Home »Fuel and Energy » Pakistan » Government may opt for rental power plants

  • News Desk
  • May 19th, 2017
  • Comments Off on Government may opt for rental power plants
The government may opt for rental power plants to overcome power load shedding in case it found difficult to fulfill the promise of uninterrupted 24/7 power supply in 2018, said sources. The power sector sources, especially those from the Independent Power Producers (IPPs), claimed that the option of generating electricity through rental power plants cannot be ruled out in 2018 to overcome loadshedding.

They said it is impossible to ensure zero loadshedding until 2020 with the present pace of putting in place new power plants. The rental power plants had earned repute among masses during the last government of Pakistan Peoples Party (PPP). The Supreme Court had eventually scrapped all deals on March 30, 2012 after declaring them illegal, non-transparent and invalid, and ordered that advance payments made to nine RPPs along with interest be recovered from them.

It may also be noted that the Turkish firm Karkay Karadeniz Electrik, which had invested $350 million in its world's biggest ship-mounted rental power plant, could not produce the agreed 232 megawatt power because of non-availability of gas, was first allowed to leave the Pakistani waters for home after paying Rs 1.65 billion under an agreement with National Accountability Bureau in the same year.

Interestingly, the Pakistan PML-N government had earlier re-branded the RPPs as short-term Independent Power Producers (IPPs) in 2015 and the Economic Co-ordination Committee decided to revive three RPPs including the Gulf Power Plant with a capacity of 70MW, Reshma Power Plant with a capacity of 90MW and Techno Power Plant with a capacity of 100MW. It was also decided in the said meeting that the new arrangement with the RPPs will be based on the "take-and-pay" basis whereby there will be no obligation on the government of Pakistan for payment of capacity or any other charges.

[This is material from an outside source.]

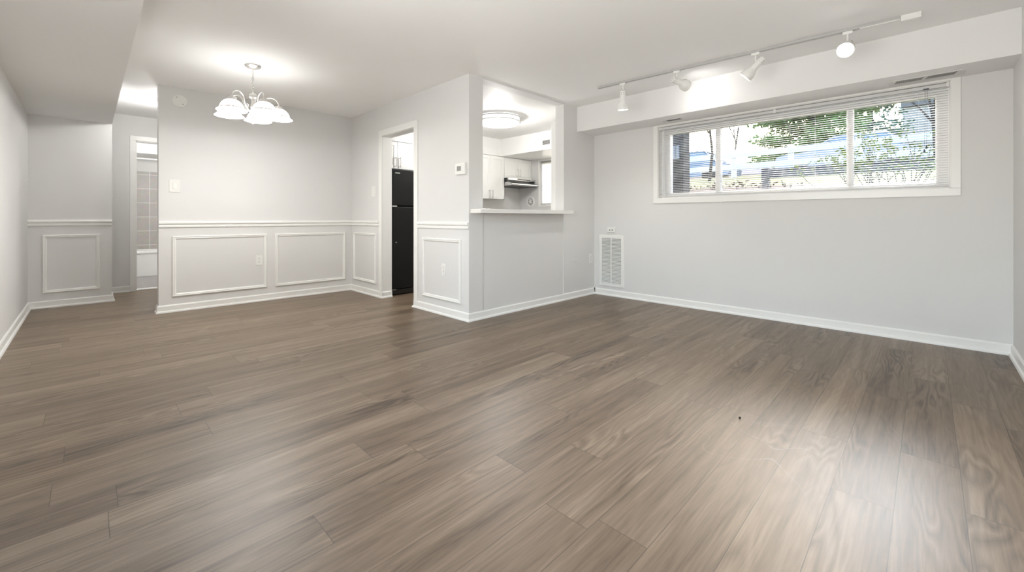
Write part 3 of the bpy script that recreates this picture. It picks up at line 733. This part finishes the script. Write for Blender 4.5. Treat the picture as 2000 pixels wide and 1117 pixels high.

Meanwhile, a few experts close to the government have also hinted at printing of additional money to pay back circular debt worth Rs 480 billion to the Independent Power Producers in early 2018 to win the public impression that the government has overcome load shedding as it had pledged in 2013. They said the government may opt for this move in early part of 2018 to ensure uninterrupted power supply during next summers, leading to the holding of general elections in the month of September.